--- begin ---
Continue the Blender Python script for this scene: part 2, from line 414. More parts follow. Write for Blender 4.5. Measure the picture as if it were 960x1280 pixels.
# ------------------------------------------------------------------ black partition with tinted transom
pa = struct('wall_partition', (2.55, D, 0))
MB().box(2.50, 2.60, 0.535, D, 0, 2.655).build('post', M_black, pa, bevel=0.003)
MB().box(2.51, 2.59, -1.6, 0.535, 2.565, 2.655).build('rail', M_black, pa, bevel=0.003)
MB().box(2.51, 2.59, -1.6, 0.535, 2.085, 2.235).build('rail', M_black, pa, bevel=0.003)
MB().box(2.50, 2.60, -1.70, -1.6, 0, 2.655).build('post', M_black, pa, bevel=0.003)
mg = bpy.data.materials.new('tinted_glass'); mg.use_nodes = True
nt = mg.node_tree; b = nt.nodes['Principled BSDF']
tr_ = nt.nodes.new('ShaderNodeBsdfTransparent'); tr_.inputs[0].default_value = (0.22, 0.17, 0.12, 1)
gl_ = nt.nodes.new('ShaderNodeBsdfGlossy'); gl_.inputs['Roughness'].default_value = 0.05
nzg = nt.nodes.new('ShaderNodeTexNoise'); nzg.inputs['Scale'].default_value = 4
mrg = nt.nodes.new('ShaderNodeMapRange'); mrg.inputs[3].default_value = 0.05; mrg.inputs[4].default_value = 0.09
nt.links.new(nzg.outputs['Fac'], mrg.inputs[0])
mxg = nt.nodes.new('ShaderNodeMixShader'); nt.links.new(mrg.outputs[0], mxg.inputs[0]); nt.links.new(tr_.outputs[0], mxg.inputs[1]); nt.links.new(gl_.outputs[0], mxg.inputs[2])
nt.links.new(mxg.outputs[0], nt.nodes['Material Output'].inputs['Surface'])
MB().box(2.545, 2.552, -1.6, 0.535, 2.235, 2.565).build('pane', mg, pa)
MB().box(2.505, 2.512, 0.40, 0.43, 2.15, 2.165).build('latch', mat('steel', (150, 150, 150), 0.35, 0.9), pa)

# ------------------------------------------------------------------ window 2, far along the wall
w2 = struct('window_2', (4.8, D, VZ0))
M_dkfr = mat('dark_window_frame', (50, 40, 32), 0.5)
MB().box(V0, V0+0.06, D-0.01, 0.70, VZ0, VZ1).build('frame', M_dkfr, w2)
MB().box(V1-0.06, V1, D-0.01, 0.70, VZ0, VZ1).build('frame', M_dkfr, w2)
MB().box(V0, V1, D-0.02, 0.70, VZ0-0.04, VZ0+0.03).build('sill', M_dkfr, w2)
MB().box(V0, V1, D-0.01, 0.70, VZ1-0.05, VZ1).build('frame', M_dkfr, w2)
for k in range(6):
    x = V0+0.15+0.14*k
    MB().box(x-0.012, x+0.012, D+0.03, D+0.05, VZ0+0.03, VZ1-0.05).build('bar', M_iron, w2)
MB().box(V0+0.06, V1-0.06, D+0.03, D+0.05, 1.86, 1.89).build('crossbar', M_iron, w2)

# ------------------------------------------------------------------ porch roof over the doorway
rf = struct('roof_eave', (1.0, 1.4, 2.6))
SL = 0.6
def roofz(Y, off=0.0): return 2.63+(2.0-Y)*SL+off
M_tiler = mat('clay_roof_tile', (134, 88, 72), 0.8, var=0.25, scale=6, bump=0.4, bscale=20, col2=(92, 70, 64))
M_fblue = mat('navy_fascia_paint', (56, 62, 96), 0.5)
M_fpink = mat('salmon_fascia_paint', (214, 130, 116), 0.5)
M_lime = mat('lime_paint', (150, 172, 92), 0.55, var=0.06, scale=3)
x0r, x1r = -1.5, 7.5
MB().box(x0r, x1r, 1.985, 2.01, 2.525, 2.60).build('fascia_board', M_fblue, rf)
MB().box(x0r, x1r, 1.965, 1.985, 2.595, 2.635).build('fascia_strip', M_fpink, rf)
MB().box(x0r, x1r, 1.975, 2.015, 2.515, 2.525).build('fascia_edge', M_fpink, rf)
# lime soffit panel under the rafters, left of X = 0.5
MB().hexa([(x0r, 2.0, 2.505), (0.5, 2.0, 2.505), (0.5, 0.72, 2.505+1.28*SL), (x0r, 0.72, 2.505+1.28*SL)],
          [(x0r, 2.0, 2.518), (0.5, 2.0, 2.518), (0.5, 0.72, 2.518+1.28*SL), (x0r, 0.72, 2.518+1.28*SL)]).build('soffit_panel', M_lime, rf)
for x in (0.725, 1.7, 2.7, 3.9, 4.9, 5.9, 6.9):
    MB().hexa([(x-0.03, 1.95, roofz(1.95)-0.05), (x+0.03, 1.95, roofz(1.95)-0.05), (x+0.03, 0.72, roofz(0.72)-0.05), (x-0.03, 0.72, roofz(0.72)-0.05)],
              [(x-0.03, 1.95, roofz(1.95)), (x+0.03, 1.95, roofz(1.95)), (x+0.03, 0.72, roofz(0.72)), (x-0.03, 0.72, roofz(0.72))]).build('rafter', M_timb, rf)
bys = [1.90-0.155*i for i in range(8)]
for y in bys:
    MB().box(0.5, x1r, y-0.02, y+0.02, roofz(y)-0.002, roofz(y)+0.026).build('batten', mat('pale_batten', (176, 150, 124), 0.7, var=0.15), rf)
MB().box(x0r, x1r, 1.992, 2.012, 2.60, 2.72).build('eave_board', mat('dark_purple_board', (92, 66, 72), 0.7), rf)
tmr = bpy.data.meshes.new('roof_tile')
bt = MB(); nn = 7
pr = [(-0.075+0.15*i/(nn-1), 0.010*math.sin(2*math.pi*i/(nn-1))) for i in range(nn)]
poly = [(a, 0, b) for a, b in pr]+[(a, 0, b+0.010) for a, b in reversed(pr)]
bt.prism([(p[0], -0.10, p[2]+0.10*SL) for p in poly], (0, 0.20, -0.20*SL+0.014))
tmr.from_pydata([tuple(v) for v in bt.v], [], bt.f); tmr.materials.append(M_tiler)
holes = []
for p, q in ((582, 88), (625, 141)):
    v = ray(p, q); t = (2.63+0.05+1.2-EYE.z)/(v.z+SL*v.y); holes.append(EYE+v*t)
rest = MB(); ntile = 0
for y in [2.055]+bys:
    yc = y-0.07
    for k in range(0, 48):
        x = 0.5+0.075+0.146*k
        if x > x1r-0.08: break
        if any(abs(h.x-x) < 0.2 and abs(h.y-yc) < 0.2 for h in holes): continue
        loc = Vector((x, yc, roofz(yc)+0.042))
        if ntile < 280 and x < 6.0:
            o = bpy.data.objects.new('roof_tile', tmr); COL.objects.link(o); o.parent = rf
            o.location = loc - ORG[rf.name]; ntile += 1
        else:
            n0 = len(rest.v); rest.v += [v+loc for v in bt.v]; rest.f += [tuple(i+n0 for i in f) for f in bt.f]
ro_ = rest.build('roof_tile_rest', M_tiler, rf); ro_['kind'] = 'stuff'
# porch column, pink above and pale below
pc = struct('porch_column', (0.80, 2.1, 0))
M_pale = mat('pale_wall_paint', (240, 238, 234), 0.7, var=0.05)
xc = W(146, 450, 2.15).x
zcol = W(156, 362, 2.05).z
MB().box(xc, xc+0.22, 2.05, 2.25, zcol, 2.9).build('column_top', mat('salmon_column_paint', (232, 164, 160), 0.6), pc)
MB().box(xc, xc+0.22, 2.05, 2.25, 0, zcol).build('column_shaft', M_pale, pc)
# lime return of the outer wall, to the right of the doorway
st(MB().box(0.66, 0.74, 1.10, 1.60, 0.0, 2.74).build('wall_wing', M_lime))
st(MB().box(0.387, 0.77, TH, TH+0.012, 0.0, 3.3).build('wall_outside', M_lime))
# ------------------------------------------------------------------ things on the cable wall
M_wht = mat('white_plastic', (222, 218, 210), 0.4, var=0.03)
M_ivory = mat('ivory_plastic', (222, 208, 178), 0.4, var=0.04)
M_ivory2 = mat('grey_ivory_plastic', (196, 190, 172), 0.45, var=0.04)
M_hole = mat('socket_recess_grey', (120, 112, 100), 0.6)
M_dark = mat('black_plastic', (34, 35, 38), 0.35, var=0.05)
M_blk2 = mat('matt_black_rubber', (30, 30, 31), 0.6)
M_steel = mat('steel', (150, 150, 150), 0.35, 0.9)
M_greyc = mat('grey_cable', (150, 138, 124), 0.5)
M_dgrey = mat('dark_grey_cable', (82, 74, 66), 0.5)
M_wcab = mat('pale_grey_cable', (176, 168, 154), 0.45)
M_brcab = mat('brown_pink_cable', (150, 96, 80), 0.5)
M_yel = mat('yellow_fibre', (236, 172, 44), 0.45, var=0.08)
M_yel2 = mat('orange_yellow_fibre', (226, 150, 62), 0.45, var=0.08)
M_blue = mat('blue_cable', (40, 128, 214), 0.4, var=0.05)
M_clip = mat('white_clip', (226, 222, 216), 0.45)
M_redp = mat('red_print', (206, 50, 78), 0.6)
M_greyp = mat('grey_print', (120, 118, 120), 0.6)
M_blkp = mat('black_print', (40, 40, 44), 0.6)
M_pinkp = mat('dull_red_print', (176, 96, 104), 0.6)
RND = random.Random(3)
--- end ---
# REQUIRED WORK:
Extract exactly the leading lines of the data, stopping at and including the line with "0.35, 0.9), pa)".

# WRITTEN ANSWER:
Continue the Blender Python script for this scene: part 2, from line 414. More parts follow. Write for Blender 4.5. Measure the picture as if it were 960x1280 pixels.
# ------------------------------------------------------------------ black partition with tinted transom
pa = struct('wall_partition', (2.55, D, 0))
MB().box(2.50, 2.60, 0.535, D, 0, 2.655).build('post', M_black, pa, bevel=0.003)
MB().box(2.51, 2.59, -1.6, 0.535, 2.565, 2.655).build('rail', M_black, pa, bevel=0.003)
MB().box(2.51, 2.59, -1.6, 0.535, 2.085, 2.235).build('rail', M_black, pa, bevel=0.003)
MB().box(2.50, 2.60, -1.70, -1.6, 0, 2.655).build('post', M_black, pa, bevel=0.003)
mg = bpy.data.materials.new('tinted_glass'); mg.use_nodes = True
nt = mg.node_tree; b = nt.nodes['Principled BSDF']
tr_ = nt.nodes.new('ShaderNodeBsdfTransparent'); tr_.inputs[0].default_value = (0.22, 0.17, 0.12, 1)
gl_ = nt.nodes.new('ShaderNodeBsdfGlossy'); gl_.inputs['Roughness'].default_value = 0.05
nzg = nt.nodes.new('ShaderNodeTexNoise'); nzg.inputs['Scale'].default_value = 4
mrg = nt.nodes.new('ShaderNodeMapRange'); mrg.inputs[3].default_value = 0.05; mrg.inputs[4].default_value = 0.09
nt.links.new(nzg.outputs['Fac'], mrg.inputs[0])
mxg = nt.nodes.new('ShaderNodeMixShader'); nt.links.new(mrg.outputs[0], mxg.inputs[0]); nt.links.new(tr_.outputs[0], mxg.inputs[1]); nt.links.new(gl_.outputs[0], mxg.inputs[2])
nt.links.new(mxg.outputs[0], nt.nodes['Material Output'].inputs['Surface'])
MB().box(2.545, 2.552, -1.6, 0.535, 2.235, 2.565).build('pane', mg, pa)
MB().box(2.505, 2.512, 0.40, 0.43, 2.15, 2.165).build('latch', mat('steel', (150, 150, 150), 0.35, 0.9), pa)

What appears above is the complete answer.